Graham is giving an (academic-ish) talk at the University of Exeter school of education on the 9th of October. Summary below:
Teaching (in) the arts through partnerships and collaboration: constructive tensions or impossible contradictions?
Arts education is currently bearing the burden of a frenetic policy rhetoric which emphasises ‘creative skills’ and collaborative work, even as other tentacles of policy squeeze educational institutions to sustain their positions in league tables, enable all students to succeed, and manage relationships with an ever-increasing number of stakeholders. There are numerous unresolved contradictions and tensions: between rhetorics of creativity and student ‘empowerment’ and a highly stratified, competitive assessment and accountability regime; between traditions of liberal arts education which may be at variance with more (post)modern discourses of creativity; and between a meritocratic, popularised vision of ‘talent’ and the socio-economic realities of learners’ lifecourses.
Professional artists and teachers of the arts (many of whom have professional histories as skilled practitioners of the arts in their own right), are being exhorted to collaborate, and in pragmatic and messy ways are attempting to navigate through this landscape. Such collaborations often start at the level of individual curriculum initiatives, but they are also being scaled up into complex, longer-term institutional partnerships between the formal education sector and professional and voluntary arts organisations, enabling students’ learning to spill over from the orderly containers of qualification systems into a broader ecology - of the creative industries, the cultural economy and arts institutions.
There are many opportunities for innovation and professional learning here. Equally, there are many pitfalls and risks: are professionals in schools, colleges and universities equipped to manage the contradictory demands made by performative audit cultures and networked learning communities? What sorts of professional learning experiences are needed if the idea of equitable creative collaboration is to become more rooted in the ‘knowledge pool’ of the education system? Is progress towards the adoption of ‘creativity’ as one of the touchstone concepts of educational and economic policy in England in danger of collapsing under the weight of its internal contradictions?

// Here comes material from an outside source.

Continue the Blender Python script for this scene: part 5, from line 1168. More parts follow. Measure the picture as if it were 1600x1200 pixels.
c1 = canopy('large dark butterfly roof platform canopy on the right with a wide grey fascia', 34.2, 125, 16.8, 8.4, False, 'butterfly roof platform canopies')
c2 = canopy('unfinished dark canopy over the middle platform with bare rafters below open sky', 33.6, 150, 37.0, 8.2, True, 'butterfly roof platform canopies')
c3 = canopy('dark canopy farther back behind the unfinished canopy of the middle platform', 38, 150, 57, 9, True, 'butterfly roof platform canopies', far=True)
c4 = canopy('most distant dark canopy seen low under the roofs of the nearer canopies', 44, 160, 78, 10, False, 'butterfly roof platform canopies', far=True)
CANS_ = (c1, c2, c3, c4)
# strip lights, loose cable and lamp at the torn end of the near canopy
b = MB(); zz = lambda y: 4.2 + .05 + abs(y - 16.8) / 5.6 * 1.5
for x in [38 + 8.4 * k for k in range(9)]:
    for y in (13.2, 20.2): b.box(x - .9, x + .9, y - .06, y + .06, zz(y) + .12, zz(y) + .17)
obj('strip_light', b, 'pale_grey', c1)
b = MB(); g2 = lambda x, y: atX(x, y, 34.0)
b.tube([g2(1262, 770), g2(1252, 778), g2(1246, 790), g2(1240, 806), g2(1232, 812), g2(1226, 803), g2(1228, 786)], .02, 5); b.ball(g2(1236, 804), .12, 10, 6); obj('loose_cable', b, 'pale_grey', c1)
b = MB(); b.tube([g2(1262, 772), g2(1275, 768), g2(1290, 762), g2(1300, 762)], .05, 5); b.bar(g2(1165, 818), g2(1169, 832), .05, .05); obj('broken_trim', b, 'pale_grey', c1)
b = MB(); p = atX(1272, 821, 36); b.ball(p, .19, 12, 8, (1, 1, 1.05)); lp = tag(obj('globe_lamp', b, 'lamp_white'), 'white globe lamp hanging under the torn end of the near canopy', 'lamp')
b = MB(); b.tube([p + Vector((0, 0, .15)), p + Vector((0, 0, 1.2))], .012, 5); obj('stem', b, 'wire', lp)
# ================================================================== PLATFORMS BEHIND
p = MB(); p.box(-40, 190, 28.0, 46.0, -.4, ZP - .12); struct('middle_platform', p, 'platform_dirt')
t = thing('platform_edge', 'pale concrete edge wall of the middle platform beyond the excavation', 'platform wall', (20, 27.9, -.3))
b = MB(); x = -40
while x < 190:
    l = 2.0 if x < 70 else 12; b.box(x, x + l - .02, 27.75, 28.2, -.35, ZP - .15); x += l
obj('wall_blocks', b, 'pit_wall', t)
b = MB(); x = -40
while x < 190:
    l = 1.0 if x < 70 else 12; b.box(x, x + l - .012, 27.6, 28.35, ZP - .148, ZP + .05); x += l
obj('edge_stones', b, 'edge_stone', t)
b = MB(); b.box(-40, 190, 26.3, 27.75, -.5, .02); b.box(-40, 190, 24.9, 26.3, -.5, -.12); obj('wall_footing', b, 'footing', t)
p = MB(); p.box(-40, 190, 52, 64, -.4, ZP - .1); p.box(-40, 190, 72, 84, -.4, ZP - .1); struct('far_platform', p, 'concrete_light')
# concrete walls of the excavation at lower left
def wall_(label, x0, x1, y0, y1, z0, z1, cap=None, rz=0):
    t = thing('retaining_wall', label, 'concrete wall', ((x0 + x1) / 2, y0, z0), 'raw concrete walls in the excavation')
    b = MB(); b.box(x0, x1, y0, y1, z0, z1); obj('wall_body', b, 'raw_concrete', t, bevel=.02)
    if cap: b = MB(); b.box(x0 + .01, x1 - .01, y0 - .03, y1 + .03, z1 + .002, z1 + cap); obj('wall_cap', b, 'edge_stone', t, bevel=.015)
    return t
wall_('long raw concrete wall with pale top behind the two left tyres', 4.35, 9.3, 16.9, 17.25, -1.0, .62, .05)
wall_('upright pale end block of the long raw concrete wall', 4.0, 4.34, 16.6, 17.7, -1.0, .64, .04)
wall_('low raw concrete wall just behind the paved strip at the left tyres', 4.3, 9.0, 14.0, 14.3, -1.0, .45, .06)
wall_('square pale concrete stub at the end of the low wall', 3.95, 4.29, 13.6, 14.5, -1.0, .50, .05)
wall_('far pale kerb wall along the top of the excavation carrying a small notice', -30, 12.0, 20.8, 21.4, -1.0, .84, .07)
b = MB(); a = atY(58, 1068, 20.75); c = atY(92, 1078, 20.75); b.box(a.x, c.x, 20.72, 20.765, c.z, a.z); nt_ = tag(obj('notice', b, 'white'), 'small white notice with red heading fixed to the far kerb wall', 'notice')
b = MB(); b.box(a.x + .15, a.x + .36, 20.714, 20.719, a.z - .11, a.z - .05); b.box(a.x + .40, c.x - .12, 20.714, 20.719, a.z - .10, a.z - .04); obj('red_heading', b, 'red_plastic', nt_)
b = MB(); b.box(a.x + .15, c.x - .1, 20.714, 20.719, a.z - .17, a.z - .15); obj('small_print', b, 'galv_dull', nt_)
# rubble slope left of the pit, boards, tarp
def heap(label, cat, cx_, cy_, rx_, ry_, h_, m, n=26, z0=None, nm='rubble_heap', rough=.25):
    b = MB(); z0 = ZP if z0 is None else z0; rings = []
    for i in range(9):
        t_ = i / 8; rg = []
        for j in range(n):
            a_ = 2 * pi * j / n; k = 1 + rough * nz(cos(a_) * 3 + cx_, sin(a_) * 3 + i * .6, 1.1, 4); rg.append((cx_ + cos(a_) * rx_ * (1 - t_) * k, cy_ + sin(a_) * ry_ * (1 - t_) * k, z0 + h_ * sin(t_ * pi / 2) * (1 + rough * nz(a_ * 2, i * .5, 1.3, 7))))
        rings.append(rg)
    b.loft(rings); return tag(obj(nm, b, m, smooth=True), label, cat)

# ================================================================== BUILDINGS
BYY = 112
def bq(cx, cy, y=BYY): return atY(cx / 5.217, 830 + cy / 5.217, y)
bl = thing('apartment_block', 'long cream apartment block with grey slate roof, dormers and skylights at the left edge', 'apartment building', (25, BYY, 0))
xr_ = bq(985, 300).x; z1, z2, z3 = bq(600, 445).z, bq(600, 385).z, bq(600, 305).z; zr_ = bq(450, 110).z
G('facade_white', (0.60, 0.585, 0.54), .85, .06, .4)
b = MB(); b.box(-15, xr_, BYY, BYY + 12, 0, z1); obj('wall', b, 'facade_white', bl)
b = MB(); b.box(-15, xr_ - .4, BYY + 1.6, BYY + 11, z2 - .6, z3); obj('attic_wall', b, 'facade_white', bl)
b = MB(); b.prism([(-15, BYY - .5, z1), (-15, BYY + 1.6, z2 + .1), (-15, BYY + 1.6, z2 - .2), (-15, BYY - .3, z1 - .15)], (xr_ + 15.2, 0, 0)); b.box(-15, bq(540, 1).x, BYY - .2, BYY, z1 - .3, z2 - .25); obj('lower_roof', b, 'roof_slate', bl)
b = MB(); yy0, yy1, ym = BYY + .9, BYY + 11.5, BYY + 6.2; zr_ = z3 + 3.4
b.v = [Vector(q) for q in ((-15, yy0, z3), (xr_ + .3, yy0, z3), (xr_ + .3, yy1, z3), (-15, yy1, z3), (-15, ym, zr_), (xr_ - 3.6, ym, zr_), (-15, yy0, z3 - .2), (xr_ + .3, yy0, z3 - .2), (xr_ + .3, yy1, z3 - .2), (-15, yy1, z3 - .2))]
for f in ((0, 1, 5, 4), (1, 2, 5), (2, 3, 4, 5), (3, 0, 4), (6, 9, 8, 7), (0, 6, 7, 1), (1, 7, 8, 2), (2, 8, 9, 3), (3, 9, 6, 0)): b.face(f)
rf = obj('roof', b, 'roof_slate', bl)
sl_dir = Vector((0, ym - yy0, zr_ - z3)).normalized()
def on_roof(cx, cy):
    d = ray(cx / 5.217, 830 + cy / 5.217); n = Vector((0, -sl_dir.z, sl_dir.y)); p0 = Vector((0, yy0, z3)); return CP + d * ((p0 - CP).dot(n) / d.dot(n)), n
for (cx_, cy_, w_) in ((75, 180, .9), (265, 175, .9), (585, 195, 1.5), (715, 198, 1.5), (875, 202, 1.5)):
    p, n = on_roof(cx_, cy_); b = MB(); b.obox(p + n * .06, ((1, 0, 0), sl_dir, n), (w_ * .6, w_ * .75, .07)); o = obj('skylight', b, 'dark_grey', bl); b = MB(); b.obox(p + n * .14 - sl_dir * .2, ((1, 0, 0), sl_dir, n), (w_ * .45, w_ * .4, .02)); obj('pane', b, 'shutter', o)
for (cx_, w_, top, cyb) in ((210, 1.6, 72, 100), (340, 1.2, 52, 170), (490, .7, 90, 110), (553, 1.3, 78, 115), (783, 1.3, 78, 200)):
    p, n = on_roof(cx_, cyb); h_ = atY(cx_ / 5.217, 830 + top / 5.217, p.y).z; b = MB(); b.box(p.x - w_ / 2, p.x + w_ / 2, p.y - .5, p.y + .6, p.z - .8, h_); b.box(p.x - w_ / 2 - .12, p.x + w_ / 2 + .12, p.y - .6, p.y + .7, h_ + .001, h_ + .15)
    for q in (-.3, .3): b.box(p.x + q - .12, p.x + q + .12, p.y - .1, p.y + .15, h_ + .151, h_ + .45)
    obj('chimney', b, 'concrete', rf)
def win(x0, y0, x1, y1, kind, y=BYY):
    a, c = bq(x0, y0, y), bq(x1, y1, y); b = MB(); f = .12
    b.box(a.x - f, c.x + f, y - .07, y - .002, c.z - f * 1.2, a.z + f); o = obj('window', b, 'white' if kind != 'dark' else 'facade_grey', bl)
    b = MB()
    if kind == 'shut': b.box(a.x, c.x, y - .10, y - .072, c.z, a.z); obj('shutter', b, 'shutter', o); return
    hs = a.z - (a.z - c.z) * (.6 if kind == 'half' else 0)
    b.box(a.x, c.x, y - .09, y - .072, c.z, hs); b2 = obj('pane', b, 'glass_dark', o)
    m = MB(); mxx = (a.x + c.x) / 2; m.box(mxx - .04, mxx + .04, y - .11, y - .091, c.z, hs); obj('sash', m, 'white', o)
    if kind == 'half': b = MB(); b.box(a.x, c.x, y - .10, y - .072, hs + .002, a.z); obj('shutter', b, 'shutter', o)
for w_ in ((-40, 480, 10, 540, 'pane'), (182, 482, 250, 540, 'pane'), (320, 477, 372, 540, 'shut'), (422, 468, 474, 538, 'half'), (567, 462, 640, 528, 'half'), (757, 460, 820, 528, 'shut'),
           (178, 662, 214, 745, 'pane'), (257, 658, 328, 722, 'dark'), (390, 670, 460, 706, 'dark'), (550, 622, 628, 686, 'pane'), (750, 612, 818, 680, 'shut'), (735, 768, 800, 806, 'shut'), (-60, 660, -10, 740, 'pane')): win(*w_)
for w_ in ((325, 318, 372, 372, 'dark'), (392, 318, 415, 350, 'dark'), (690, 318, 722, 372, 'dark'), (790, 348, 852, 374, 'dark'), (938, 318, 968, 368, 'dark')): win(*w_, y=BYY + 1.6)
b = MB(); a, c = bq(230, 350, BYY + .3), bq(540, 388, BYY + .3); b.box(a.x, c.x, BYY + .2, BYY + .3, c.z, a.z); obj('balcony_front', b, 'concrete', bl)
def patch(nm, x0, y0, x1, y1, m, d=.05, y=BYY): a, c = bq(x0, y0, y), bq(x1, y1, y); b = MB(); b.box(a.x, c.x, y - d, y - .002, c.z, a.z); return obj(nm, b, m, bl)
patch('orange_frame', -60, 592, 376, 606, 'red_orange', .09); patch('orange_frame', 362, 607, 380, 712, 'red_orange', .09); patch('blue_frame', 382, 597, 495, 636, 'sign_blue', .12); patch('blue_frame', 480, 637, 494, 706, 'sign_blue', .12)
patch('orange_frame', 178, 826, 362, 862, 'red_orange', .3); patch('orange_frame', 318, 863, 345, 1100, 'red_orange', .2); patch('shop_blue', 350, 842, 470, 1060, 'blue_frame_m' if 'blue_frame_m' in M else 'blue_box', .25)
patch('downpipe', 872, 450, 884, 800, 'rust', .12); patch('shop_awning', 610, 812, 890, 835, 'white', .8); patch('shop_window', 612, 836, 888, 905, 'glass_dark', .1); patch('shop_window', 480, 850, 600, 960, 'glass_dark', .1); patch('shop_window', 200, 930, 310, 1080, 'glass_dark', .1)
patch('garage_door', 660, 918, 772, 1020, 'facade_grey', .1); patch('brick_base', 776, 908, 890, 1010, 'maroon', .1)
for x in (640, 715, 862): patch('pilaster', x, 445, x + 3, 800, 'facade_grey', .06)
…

Drawing on my experience in leading and managing complex institutional partnerships at the University of East London and Newham Sixth Form College, together with more recent work in enabling professional reflection and development for teachers and artists through the TAPP (Teacher-Artist Partnership Programme) in London, I will tell three stories which might help illuminate some ways through the mass of contradictions and difficulties in this turbulent landscape of policy and practice.